## Information provided

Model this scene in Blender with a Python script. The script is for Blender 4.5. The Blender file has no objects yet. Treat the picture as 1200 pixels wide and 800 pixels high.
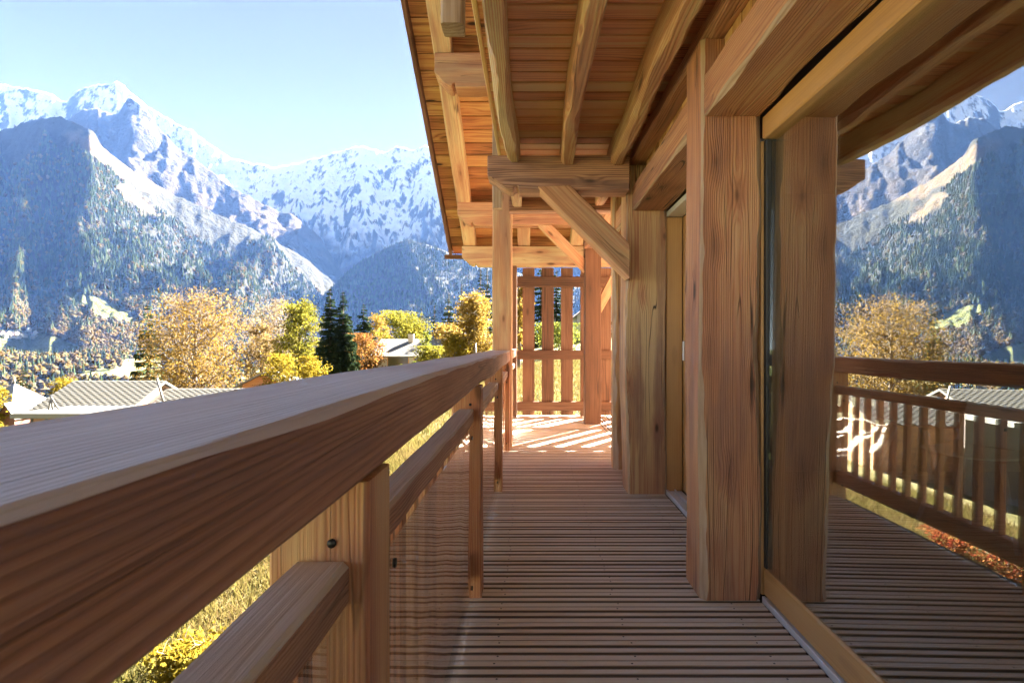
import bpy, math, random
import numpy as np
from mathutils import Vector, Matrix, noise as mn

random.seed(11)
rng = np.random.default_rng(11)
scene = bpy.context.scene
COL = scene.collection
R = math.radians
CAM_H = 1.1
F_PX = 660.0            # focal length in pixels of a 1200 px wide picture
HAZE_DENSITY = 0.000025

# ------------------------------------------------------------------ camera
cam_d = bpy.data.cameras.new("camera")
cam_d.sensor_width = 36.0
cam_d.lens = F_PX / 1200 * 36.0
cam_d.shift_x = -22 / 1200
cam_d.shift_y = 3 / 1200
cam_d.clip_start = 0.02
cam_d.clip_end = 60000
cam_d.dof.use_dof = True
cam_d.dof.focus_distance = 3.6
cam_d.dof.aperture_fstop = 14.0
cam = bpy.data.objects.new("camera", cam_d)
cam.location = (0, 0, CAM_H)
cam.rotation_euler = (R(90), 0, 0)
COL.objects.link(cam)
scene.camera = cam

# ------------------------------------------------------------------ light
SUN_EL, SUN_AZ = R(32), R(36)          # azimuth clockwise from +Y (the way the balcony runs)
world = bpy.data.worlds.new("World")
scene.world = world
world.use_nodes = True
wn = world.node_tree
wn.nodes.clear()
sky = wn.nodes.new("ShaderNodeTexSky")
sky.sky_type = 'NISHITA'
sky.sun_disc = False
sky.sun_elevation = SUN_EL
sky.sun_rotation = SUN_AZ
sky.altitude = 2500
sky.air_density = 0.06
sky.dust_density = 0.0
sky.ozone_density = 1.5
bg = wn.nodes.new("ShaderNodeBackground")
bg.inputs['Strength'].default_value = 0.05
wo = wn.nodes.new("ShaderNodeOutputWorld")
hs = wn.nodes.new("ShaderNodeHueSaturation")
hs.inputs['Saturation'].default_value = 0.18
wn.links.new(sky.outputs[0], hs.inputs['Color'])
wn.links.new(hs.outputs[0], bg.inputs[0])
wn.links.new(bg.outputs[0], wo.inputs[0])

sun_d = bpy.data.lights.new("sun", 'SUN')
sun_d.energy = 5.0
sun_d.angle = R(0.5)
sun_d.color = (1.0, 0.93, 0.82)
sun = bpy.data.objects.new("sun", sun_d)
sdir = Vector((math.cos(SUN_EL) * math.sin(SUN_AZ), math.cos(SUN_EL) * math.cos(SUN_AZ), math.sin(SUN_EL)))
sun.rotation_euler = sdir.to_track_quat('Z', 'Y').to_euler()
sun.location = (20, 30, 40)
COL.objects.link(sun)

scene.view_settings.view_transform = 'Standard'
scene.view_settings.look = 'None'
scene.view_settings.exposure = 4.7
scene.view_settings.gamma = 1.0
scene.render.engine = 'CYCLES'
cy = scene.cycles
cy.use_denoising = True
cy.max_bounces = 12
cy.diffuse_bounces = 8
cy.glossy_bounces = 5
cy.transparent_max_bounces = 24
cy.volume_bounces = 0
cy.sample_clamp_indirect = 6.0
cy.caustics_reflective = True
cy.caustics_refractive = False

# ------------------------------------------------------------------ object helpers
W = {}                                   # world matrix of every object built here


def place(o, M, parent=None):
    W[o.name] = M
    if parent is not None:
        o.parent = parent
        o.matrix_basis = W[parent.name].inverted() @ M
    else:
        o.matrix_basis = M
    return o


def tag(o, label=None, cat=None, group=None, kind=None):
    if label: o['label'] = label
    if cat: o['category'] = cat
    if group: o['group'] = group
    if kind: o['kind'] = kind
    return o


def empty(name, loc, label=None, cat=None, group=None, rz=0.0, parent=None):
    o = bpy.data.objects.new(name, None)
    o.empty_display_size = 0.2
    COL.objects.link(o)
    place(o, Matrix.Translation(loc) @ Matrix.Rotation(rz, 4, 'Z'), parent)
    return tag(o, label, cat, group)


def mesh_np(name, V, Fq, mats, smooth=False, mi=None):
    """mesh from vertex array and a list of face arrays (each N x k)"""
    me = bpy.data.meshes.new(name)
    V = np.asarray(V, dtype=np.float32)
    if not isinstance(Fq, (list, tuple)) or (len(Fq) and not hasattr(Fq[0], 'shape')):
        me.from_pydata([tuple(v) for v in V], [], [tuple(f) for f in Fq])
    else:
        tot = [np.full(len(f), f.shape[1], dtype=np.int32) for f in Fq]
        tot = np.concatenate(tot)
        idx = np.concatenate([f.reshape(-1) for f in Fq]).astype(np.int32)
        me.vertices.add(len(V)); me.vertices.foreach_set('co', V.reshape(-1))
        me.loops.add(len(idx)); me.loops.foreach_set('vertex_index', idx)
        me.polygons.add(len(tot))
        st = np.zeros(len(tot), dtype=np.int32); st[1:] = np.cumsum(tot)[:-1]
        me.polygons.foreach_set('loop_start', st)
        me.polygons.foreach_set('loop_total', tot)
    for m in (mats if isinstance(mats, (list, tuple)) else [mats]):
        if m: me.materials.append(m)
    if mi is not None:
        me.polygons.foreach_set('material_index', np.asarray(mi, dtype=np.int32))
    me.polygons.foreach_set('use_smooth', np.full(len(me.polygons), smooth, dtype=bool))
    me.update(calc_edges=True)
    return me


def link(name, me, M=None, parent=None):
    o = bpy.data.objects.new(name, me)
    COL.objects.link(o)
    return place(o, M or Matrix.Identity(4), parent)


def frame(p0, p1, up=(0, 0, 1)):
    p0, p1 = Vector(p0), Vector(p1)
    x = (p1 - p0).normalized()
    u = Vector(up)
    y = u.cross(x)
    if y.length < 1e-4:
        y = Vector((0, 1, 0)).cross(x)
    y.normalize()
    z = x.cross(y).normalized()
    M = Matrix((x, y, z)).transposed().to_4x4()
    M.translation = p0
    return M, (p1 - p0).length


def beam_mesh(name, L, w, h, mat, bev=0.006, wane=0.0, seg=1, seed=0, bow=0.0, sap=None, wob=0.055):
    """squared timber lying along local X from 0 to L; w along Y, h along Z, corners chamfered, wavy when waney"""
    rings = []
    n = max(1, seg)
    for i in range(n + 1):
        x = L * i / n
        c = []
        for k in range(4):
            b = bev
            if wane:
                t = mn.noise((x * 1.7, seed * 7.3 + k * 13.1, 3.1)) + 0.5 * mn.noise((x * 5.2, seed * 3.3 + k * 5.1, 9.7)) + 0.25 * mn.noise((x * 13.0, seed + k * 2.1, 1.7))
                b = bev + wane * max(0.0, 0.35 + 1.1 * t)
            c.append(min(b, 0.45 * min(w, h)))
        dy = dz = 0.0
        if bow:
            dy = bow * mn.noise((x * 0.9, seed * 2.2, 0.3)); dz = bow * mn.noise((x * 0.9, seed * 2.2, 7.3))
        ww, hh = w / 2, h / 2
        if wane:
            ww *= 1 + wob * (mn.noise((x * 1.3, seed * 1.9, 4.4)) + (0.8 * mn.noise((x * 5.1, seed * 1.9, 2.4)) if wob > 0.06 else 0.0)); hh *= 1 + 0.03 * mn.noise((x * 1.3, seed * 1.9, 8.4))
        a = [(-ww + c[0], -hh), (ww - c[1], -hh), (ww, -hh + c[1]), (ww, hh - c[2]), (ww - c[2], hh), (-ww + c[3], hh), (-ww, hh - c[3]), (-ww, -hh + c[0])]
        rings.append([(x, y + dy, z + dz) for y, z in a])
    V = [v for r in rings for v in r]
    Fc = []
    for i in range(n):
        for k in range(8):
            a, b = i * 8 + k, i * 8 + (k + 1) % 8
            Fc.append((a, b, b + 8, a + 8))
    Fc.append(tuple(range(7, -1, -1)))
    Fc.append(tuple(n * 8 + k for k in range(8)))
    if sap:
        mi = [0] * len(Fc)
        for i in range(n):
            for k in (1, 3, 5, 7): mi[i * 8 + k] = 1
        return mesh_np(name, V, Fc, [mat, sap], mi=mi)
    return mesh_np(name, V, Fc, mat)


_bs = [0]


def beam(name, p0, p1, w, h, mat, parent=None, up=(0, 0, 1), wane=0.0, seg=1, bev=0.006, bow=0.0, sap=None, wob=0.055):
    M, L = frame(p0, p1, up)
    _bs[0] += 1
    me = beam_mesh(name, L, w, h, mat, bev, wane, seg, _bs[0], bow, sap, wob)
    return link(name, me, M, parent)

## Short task
Leave out the pictures. Transcribe only the lines above, from the first through the one that contains "scene.camera = cam".

## Answer in full
Model this scene in Blender with a Python script. The script is for Blender 4.5. The Blender file has no objects yet. Treat the picture as 1200 pixels wide and 800 pixels high.
import bpy, math, random
import numpy as np
from mathutils import Vector, Matrix, noise as mn

random.seed(11)
rng = np.random.default_rng(11)
scene = bpy.context.scene
COL = scene.collection
R = math.radians
CAM_H = 1.1
F_PX = 660.0            # focal length in pixels of a 1200 px wide picture
HAZE_DENSITY = 0.000025

# ------------------------------------------------------------------ camera
cam_d = bpy.data.cameras.new("camera")
cam_d.sensor_width = 36.0
cam_d.lens = F_PX / 1200 * 36.0
cam_d.shift_x = -22 / 1200
cam_d.shift_y = 3 / 1200
cam_d.clip_start = 0.02
cam_d.clip_end = 60000
cam_d.dof.use_dof = True
cam_d.dof.focus_distance = 3.6
cam_d.dof.aperture_fstop = 14.0
cam = bpy.data.objects.new("camera", cam_d)
cam.location = (0, 0, CAM_H)
cam.rotation_euler = (R(90), 0, 0)
COL.objects.link(cam)
scene.camera = cam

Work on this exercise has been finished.